§ Instructions for the task:
Restate the data exactly as given and keep the pictures out.
***
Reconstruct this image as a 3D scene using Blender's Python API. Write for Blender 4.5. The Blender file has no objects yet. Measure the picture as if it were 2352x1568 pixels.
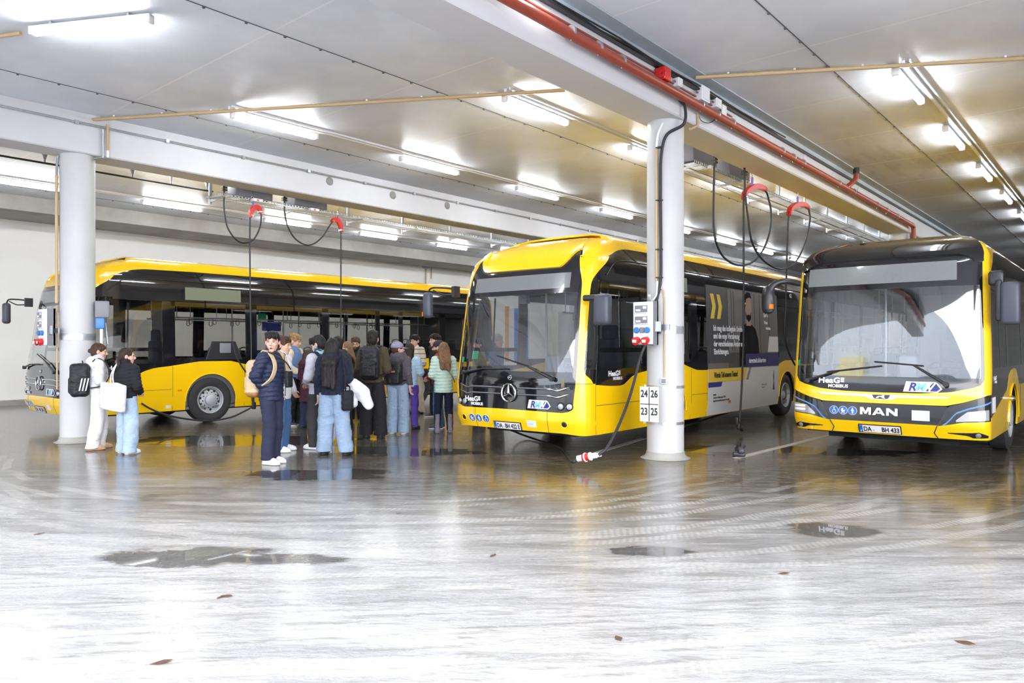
import bpy, bmesh, math, random
import numpy as np
from mathutils import Vector, Matrix
random.seed(7); rng = np.random.default_rng(7)
sc = bpy.context.scene
C = sc.collection
PI = math.pi
# ---------------------------------------------------------------- camera, sky, exposure
TH = math.radians(40.4); CT, ST = math.cos(TH), math.sin(TH)
EYE, FOC, HZ = 1.61, 1690.0, 797.0
cd = bpy.data.cameras.new('camera'); cam = bpy.data.objects.new('camera', cd); C.objects.link(cam)
cam.location = (0, 0, EYE); cam.rotation_euler = (PI/2, 0, TH)
cd.sensor_width = 36.0; cd.lens = 36.0*FOC/2352; cd.shift_y = (HZ-784)/2352
cd.clip_start = .05; cd.clip_end = 400
sc.camera = cam
sc.view_settings.view_transform = 'Standard'; sc.view_settings.look = 'None'
sc.view_settings.exposure = 0.70; sc.view_settings.gamma = 1.0; sc.view_settings.use_curve_mapping = False
sc.cycles.max_bounces = 7; sc.cycles.diffuse_bounces = 3; sc.cycles.glossy_bounces = 3
sc.cycles.transparent_max_bounces = 14; sc.cycles.transmission_bounces = 2; sc.cycles.adaptive_threshold = .04
sc.cycles.caustics_reflective = False; sc.cycles.caustics_refractive = False
sc.cycles.sample_clamp_indirect = 6.0
w = bpy.data.worlds.new('overcast_sky'); sc.world = w; w.use_nodes = True
nt = w.node_tree; bg = nt.nodes['Background']
tc = nt.nodes.new('ShaderNodeTexCoord'); ns = nt.nodes.new('ShaderNodeTexNoise'); ns.inputs['Scale'].default_value = 2.2
ns.inputs['Detail'].default_value = 5
rp = nt.nodes.new('ShaderNodeValToRGB')
rp.color_ramp.elements[0].position = .35; rp.color_ramp.elements[0].color = (.80, .82, .87, 1)
rp.color_ramp.elements[1].position = .65; rp.color_ramp.elements[1].color = (.98, .98, 1, 1)
nt.links.new(tc.outputs['Generated'], ns.inputs['Vector']); nt.links.new(ns.outputs['Fac'], rp.inputs['Fac'])
nt.links.new(rp.outputs['Color'], bg.inputs['Color']); bg.inputs['Strength'].default_value = 7.4
TUBE = 47.0     # emission of the ceiling tubes

# ---------------------------------------------------------------- survey helpers: a reference pixel on a known plane gives a point
def ray(px, py):
    a = (px-1176)/FOC
    return Vector((a*CT-ST, a*ST+CT, -(py-HZ)/FOC))
def on_x(px, py, x): r = ray(px, py); t = x/r.x; return Vector((x, r.y*t, EYE+r.z*t))
def on_y(px, py, y): r = ray(px, py); t = y/r.y; return Vector((r.x*t, y, EYE+r.z*t))
def on_z(px, py, z=0.): r = ray(px, py); t = (z-EYE)/r.z; return Vector((r.x*t, r.y*t, z))
def depth_at(px, Y, z=0.): a = (px-1176)/FOC; return Vector(((a*CT-ST)*Y, (a*ST+CT)*Y, z))

# ---------------------------------------------------------------- materials
def _mat(name):
    m = bpy.data.materials.new(name); m.use_nodes = True
    return m, m.node_tree, m.node_tree.nodes['Principled BSDF']
def mat(name, col, rough=.5, metal=0., noise=0., nscale=8., bump=0., bscale=40., coat=0., spec=.5, emit=0.):
    m, t, b = _mat(name)
    b.inputs['Base Color'].default_value = (*col, 1); b.inputs['Roughness'].default_value = rough
    b.inputs['Metallic'].default_value = metal; b.inputs['Coat Weight'].default_value = coat
    b.inputs['Coat Roughness'].default_value = .04; b.inputs['Specular IOR Level'].default_value = spec
    if emit: b.inputs['Emission Color'].default_value = (*col, 1); b.inputs['Emission Strength'].default_value = emit
    tcn = t.nodes.new('ShaderNodeTexCoord')
    if noise:
        n = t.nodes.new('ShaderNodeTexNoise'); n.inputs['Scale'].default_value = nscale; n.inputs['Detail'].default_value = 6
        mx = t.nodes.new('ShaderNodeMix'); mx.data_type = 'RGBA'
        mx.inputs['A'].default_value = (*[c*(1-noise) for c in col], 1); mx.inputs['B'].default_value = (*[min(1, c*(1+noise)) for c in col], 1)
        t.links.new(tcn.outputs['Object'], n.inputs['Vector']); t.links.new(n.outputs['Fac'], mx.inputs['Factor'])
        t.links.new(mx.outputs['Result'], b.inputs['Base Color'])
    if bump:
        n2 = t.nodes.new('ShaderNodeTexNoise'); n2.inputs['Scale'].default_value = bscale; n2.inputs['Detail'].default_value = 4
        bp = t.nodes.new('ShaderNodeBump'); bp.inputs['Strength'].default_value = bump; bp.inputs['Distance'].default_value = .02
        t.links.new(tcn.outputs['Object'], n2.inputs['Vector']); t.links.new(n2.outputs['Fac'], bp.inputs['Height'])
        t.links.new(bp.outputs['Normal'], b.inputs['Normal'])
    return m
def glass(name, tint, ior=1.5, boost=1.0):
    m = bpy.data.materials.new(name); m.use_nodes = True; t = m.node_tree; t.nodes.clear()
    o = t.nodes.new('ShaderNodeOutputMaterial'); mx = t.nodes.new('ShaderNodeMixShader')
    tr = t.nodes.new('ShaderNodeBsdfTransparent'); tr.inputs['Color'].default_value = (*tint, 1)
    g = t.nodes.new('ShaderNodeBsdfGlossy'); g.inputs['Roughness'].default_value = .015
    f = t.nodes.new('ShaderNodeFresnel'); f.inputs['IOR'].default_value = ior
    ml = t.nodes.new('ShaderNodeMath'); ml.operation = 'MULTIPLY'; ml.inputs[1].default_value = boost; ml.use_clamp = True
    gm = t.nodes.new('ShaderNodeNewGeometry'); iv = t.nodes.new('ShaderNodeMath'); iv.operation = 'SUBTRACT'; iv.inputs[0].default_value = 1.; t.links.new(gm.outputs['Backfacing'], iv.inputs[1])
    m2 = t.nodes.new('ShaderNodeMath'); m2.operation = 'MULTIPLY'; t.links.new(f.outputs['Fac'], m2.inputs[0]); t.links.new(iv.outputs[0], m2.inputs[1])
    t.links.new(m2.outputs[0], ml.inputs[0]); t.links.new(ml.outputs[0], mx.inputs['Fac'])
    t.links.new(tr.outputs[0], mx.inputs[1]); t.links.new(g.outputs[0], mx.inputs[2]); t.links.new(mx.outputs[0], o.inputs['Surface'])
    return m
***
§ Exercise result:
Reconstruct this image as a 3D scene using Blender's Python API. Write for Blender 4.5. The Blender file has no objects yet. Measure the picture as if it were 2352x1568 pixels.
import bpy, bmesh, math, random
import numpy as np
from mathutils import Vector, Matrix
random.seed(7); rng = np.random.default_rng(7)
sc = bpy.context.scene
C = sc.collection
PI = math.pi
# ---------------------------------------------------------------- camera, sky, exposure
TH = math.radians(40.4); CT, ST = math.cos(TH), math.sin(TH)
EYE, FOC, HZ = 1.61, 1690.0, 797.0
cd = bpy.data.cameras.new('camera'); cam = bpy.data.objects.new('camera', cd); C.objects.link(cam)
cam.location = (0, 0, EYE); cam.rotation_euler = (PI/2, 0, TH)
cd.sensor_width = 36.0; cd.lens = 36.0*FOC/2352; cd.shift_y = (HZ-784)/2352
cd.clip_start = .05; cd.clip_end = 400
sc.camera = cam
sc.view_settings.view_transform = 'Standard'; sc.view_settings.look = 'None'
sc.view_settings.exposure = 0.70; sc.view_settings.gamma = 1.0; sc.view_settings.use_curve_mapping = False
sc.cycles.max_bounces = 7; sc.cycles.diffuse_bounces = 3; sc.cycles.glossy_bounces = 3
sc.cycles.transparent_max_bounces = 14; sc.cycles.transmission_bounces = 2; sc.cycles.adaptive_threshold = .04
sc.cycles.caustics_reflective = False; sc.cycles.caustics_refractive = False
sc.cycles.sample_clamp_indirect = 6.0
w = bpy.data.worlds.new('overcast_sky'); sc.world = w; w.use_nodes = True
nt = w.node_tree; bg = nt.nodes['Background']
tc = nt.nodes.new('ShaderNodeTexCoord'); ns = nt.nodes.new('ShaderNodeTexNoise'); ns.inputs['Scale'].default_value = 2.2
ns.inputs['Detail'].default_value = 5
rp = nt.nodes.new('ShaderNodeValToRGB')
rp.color_ramp.elements[0].position = .35; rp.color_ramp.elements[0].color = (.80, .82, .87, 1)
rp.color_ramp.elements[1].position = .65; rp.color_ramp.elements[1].color = (.98, .98, 1, 1)
nt.links.new(tc.outputs['Generated'], ns.inputs['Vector']); nt.links.new(ns.outputs['Fac'], rp.inputs['Fac'])
nt.links.new(rp.outputs['Color'], bg.inputs['Color']); bg.inputs['Strength'].default_value = 7.4
TUBE = 47.0     # emission of the ceiling tubes

# ---------------------------------------------------------------- survey helpers: a reference pixel on a known plane gives a point
def ray(px, py):
    a = (px-1176)/FOC
    return Vector((a*CT-ST, a*ST+CT, -(py-HZ)/FOC))
def on_x(px, py, x): r = ray(px, py); t = x/r.x; return Vector((x, r.y*t, EYE+r.z*t))
def on_y(px, py, y): r = ray(px, py); t = y/r.y; return Vector((r.x*t, y, EYE+r.z*t))
def on_z(px, py, z=0.): r = ray(px, py); t = (z-EYE)/r.z; return Vector((r.x*t, r.y*t, z))
def depth_at(px, Y, z=0.): a = (px-1176)/FOC; return Vector(((a*CT-ST)*Y, (a*ST+CT)*Y, z))

# ---------------------------------------------------------------- materials
def _mat(name):
    m = bpy.data.materials.new(name); m.use_nodes = True
    return m, m.node_tree, m.node_tree.nodes['Principled BSDF']
def mat(name, col, rough=.5, metal=0., noise=0., nscale=8., bump=0., bscale=40., coat=0., spec=.5, emit=0.):
    m, t, b = _mat(name)
    b.inputs['Base Color'].default_value = (*col, 1); b.inputs['Roughness'].default_value = rough
    b.inputs['Metallic'].default_value = metal; b.inputs['Coat Weight'].default_value = coat
    b.inputs['Coat Roughness'].default_value = .04; b.inputs['Specular IOR Level'].default_value = spec
    if emit: b.inputs['Emission Color'].default_value = (*col, 1); b.inputs['Emission Strength'].default_value = emit
    tcn = t.nodes.new('ShaderNodeTexCoord')
    if noise:
        n = t.nodes.new('ShaderNodeTexNoise'); n.inputs['Scale'].default_value = nscale; n.inputs['Detail'].default_value = 6
        mx = t.nodes.new('ShaderNodeMix'); mx.data_type = 'RGBA'
        mx.inputs['A'].default_value = (*[c*(1-noise) for c in col], 1); mx.inputs['B'].default_value = (*[min(1, c*(1+noise)) for c in col], 1)
        t.links.new(tcn.outputs['Object'], n.inputs['Vector']); t.links.new(n.outputs['Fac'], mx.inputs['Factor'])
        t.links.new(mx.outputs['Result'], b.inputs['Base Color'])
    if bump:
        n2 = t.nodes.new('ShaderNodeTexNoise'); n2.inputs['Scale'].default_value = bscale; n2.inputs['Detail'].default_value = 4
        bp = t.nodes.new('ShaderNodeBump'); bp.inputs['Strength'].default_value = bump; bp.inputs['Distance'].default_value = .02
        t.links.new(tcn.outputs['Object'], n2.inputs['Vector']); t.links.new(n2.outputs['Fac'], bp.inputs['Height'])
        t.links.new(bp.outputs['Normal'], b.inputs['Normal'])
    return m
def glass(name, tint, ior=1.5, boost=1.0):
    m = bpy.data.materials.new(name); m.use_nodes = True; t = m.node_tree; t.nodes.clear()
    o = t.nodes.new('ShaderNodeOutputMaterial'); mx = t.nodes.new('ShaderNodeMixShader')
    tr = t.nodes.new('ShaderNodeBsdfTransparent'); tr.inputs['Color'].default_value = (*tint, 1)
    g = t.nodes.new('ShaderNodeBsdfGlossy'); g.inputs['Roughness'].default_value = .015
    f = t.nodes.new('ShaderNodeFresnel'); f.inputs['IOR'].default_value = ior
    ml = t.nodes.new('ShaderNodeMath'); ml.operation = 'MULTIPLY'; ml.inputs[1].default_value = boost; ml.use_clamp = True
    gm = t.nodes.new('ShaderNodeNewGeometry'); iv = t.nodes.new('ShaderNodeMath'); iv.operation = 'SUBTRACT'; iv.inputs[0].default_value = 1.; t.links.new(gm.outputs['Backfacing'], iv.inputs[1])
    m2 = t.nodes.new('ShaderNodeMath'); m2.operation = 'MULTIPLY'; t.links.new(f.outputs['Fac'], m2.inputs[0]); t.links.new(iv.outputs[0], m2.inputs[1])
    t.links.new(m2.outputs[0], ml.inputs[0]); t.links.new(ml.outputs[0], mx.inputs['Fac'])
    t.links.new(tr.outputs[0], mx.inputs[1]); t.links.new(g.outputs[0], mx.inputs[2]); t.links.new(mx.outputs[0], o.inputs['Surface'])
    return m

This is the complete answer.